» YOUR GOAL
Each record is to be printed again precisely as it reads.

» SUPPLIED MATERIAL
--------------------

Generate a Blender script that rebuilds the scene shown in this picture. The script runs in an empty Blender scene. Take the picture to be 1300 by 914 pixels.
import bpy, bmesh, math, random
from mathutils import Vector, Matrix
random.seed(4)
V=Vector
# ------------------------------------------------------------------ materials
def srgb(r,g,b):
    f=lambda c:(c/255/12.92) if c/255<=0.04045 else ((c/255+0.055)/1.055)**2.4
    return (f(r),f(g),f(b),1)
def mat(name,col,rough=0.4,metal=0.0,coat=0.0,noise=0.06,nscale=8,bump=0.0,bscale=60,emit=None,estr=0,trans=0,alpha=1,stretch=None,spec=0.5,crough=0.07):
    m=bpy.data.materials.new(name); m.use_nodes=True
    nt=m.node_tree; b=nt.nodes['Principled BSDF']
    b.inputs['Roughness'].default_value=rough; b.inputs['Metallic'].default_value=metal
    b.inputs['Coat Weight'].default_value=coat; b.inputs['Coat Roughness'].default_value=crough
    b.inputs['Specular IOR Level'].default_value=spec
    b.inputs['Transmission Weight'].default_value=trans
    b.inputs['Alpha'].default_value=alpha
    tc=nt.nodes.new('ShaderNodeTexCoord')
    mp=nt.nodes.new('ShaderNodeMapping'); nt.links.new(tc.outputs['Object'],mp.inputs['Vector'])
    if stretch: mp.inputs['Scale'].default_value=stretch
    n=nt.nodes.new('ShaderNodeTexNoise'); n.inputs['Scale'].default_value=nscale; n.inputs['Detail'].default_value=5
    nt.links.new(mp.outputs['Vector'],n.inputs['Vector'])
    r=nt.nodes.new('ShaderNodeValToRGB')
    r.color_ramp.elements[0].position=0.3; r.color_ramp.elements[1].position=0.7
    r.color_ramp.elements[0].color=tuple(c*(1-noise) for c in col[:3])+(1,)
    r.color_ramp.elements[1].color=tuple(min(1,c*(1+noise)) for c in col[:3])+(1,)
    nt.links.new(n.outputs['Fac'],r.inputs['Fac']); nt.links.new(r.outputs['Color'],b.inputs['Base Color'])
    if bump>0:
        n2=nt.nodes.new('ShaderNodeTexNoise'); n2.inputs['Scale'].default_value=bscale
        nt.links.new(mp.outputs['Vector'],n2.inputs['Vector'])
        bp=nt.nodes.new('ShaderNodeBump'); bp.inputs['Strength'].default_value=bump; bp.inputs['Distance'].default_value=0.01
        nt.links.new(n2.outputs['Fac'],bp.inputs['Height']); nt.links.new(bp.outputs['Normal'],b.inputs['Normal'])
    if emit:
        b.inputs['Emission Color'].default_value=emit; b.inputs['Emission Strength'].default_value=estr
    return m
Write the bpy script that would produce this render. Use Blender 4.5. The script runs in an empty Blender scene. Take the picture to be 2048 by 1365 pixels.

--------------------

» EXERCISE ANSWER
Generate a Blender script that rebuilds the scene shown in this picture. The script runs in an empty Blender scene. Take the picture to be 1300 by 914 pixels.
import bpy, bmesh, math, random
from mathutils import Vector, Matrix
random.seed(4)
V=Vector
# ------------------------------------------------------------------ materials
def srgb(r,g,b):
    f=lambda c:(c/255/12.92) if c/255<=0.04045 else ((c/255+0.055)/1.055)**2.4
    return (f(r),f(g),f(b),1)
def mat(name,col,rough=0.4,metal=0.0,coat=0.0,noise=0.06,nscale=8,bump=0.0,bscale=60,emit=None,estr=0,trans=0,alpha=1,stretch=None,spec=0.5,crough=0.07):
    m=bpy.data.materials.new(name); m.use_nodes=True
    nt=m.node_tree; b=nt.nodes['Principled BSDF']
    b.inputs['Roughness'].default_value=rough; b.inputs['Metallic'].default_value=metal
    b.inputs['Coat Weight'].default_value=coat; b.inputs['Coat Roughness'].default_value=crough
    b.inputs['Specular IOR Level'].default_value=spec
    b.inputs['Transmission Weight'].default_value=trans
    b.inputs['Alpha'].default_value=alpha
    tc=nt.nodes.new('ShaderNodeTexCoord')
    mp=nt.nodes.new('ShaderNodeMapping'); nt.links.new(tc.outputs['Object'],mp.inputs['Vector'])
    if stretch: mp.inputs['Scale'].default_value=stretch
    n=nt.nodes.new('ShaderNodeTexNoise'); n.inputs['Scale'].default_value=nscale; n.inputs['Detail'].default_value=5
    nt.links.new(mp.outputs['Vector'],n.inputs['Vector'])
    r=nt.nodes.new('ShaderNodeValToRGB')
    r.color_ramp.elements[0].position=0.3; r.color_ramp.elements[1].position=0.7
    r.color_ramp.elements[0].color=tuple(c*(1-noise) for c in col[:3])+(1,)
    r.color_ramp.elements[1].color=tuple(min(1,c*(1+noise)) for c in col[:3])+(1,)
    nt.links.new(n.outputs['Fac'],r.inputs['Fac']); nt.links.new(r.outputs['Color'],b.inputs['Base Color'])
    if bump>0:
        n2=nt.nodes.new('ShaderNodeTexNoise'); n2.inputs['Scale'].default_value=bscale
        nt.links.new(mp.outputs['Vector'],n2.inputs['Vector'])
        bp=nt.nodes.new('ShaderNodeBump'); bp.inputs['Strength'].default_value=bump; bp.inputs['Distance'].default_value=0.01
        nt.links.new(n2.outputs['Fac'],bp.inputs['Height']); nt.links.new(bp.outputs['Normal'],b.inputs['Normal'])
    if emit:
        b.inputs['Emission Color'].default_value=emit; b.inputs['Emission Strength'].default_value=estr
    return m
Write the bpy script that would produce this render. Use Blender 4.5. The script runs in an empty Blender scene. Take the picture to be 2048 by 1365 pixels.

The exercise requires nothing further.